Tomo o rumo do passado sempre que lembro a via do futuro sempre que aspiro mas já não lembro nem aspiro; Tenho fome sede e estou cansado mas não quero nada para a fome a sede e o cansaço; quero cessar como cessa o dia apenas sem poente dramático, sem cores no céu um sol engolido por um mar azul cinzento negro e fim. Mas na minha mão que parou o gesto não há vontade sequer de cortinas, e um receio que acabar aqui seja outro começo é mais forte que desistir. Só isso me prende, acho; o medo de mais.

Valido-me a mim próprio como quem carimba um selo, como quem corta uma fita, como quem geme depois de um orgasmo. Sou que remédio um remédio paciente para um paciente crónico e a crónica não me saí, nem a desejo. Desejo? Vontade a mais de ser mais que um risco numa folha que já nem faço, um ramo a mais na trepadeira que eu mesmo podo. São trombetas vermelhas às centenas as flores da minha trepadeira, mas não soam. Fazem sombra, e caem sem ruído. Há dias que queria ser elas.

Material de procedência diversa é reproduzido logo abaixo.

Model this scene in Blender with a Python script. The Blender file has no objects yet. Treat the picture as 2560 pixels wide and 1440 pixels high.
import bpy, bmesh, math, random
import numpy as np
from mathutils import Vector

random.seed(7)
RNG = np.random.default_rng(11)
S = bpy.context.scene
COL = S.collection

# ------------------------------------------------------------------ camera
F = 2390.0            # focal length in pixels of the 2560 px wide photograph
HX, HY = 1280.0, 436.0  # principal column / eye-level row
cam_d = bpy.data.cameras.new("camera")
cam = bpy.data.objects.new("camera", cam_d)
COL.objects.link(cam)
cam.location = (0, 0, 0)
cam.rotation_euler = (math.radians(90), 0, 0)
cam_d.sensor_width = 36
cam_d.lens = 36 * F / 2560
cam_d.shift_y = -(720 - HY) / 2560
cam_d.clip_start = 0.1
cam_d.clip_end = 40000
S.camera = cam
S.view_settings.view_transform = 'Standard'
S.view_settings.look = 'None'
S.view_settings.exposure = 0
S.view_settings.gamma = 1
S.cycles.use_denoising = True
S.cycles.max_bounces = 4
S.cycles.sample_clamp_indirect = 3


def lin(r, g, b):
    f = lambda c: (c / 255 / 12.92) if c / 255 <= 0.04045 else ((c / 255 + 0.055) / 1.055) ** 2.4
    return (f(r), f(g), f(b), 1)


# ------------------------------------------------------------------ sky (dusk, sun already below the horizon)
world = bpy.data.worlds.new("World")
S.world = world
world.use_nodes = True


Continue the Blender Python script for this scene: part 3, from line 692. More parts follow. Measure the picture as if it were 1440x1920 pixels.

quarta-feira, junho 07, 2006

Adelaide?

Exige-me a constância verso
Constância de minha Avô
E de Camões

A minha Avô que nem conheci
Santarém naquela altura só me lembro o Sol
Era diferente o Sol em Santarém

Adelaide?

É estranho não saber o nome dos Avós
Falta uma peça
Manca-me a vida

Não tenho memória para nomes
Nem caras
Nem corações

quinta-feira, junho 01, 2006

Shinning New Machine Gun

Tenho para mim que a parvoíce é endémica à Pátria Lusa, que o sol o mar o monte o penhasco a planície, a bucólica paisage ou o rendilhado urbano ( que atinge o seu máximo nos novéis comboios da CP, desprovidos de WC ) nos pregam partidas, nos distraem, nos fazem sonhar d’ olho aberto e alma clara com amanhãs cantabiles e futuros brumosos que extraímos do filão magnifico da nossa gloriosa História. Bravo povo bravas gentes que desbravámos o mar e o trouxemos para casa connosco para o servir a quem de direito; fomos grandes, imensos, oceânicos; retornaremos a sê-lo. Parvoíce, como Tesei este texto. Assaltámos o mar porque não tínhamos forças para assaltar Castela; quando no Marrocos, fomos, depois de os ter-mos apanhado de surpresa um par de vezes, literalmente chacinados, com névoa, Rex e tudo. Entretanto, na Índia das glórias as nossas baterias flutuantes arrumaram com o invasor anterior, mas durou pouco, o tempo de dizer Albuquerque; por lá ficámos, porque os nossos barcos davam jeito ao comércio externo, até vir a Britânia com uns melhorzinhos. Aí então os Brazis: lá chegados, evangelizamos os índios que não conseguimos chacinar nas senzalas, dividimos o imenso território em fatias e começamos a oferecer viagens gratuitas ao People Africano ( na Famosa Companhia Travel Chibata ou Garrote Cá ). O que corre agora é que inventámos o Samba. Parvoíce. Porquê então este discorrer amargo, agora? Esta História, que já foi a que me contaram nas aulas ( suavizada ainda por alguns tons róseos de ter sido uma história feita de Povo, e o Povo auto-legitimava-se por Direito Histórico ), não é o relevante. O relevante é que fomos, pilhamos e fomos corridos. A nossa Glória é ter sido apanhados. Mas deixámos ferida aberta. Ontem mandámos a GNR para Timor, por Dever aos mais altos princípios da Alma Lusitana. Treta. Fomos porque a tropa quer experimentar as novas metralhadoras, para ver se matam em condições. E fomos porque foi por nossa causa que Timor é hoje independente sem ter havido o mínimo de transição entre a repelente ocupação Indonésia e a criação de um Estado de Direito. Fugimos em 1975; devíamos ter voltado em 2001, pelo tempo que fosse convencionado ( 5, 10 anos ) conferindo a Timor um estatuto autonômico igual ao da Madeira e Açores. Devia-mos isso a Timor e aos seus filhos. Agora, como dizia Pessoa “está boa a cigarreira; ele é que já não presta”.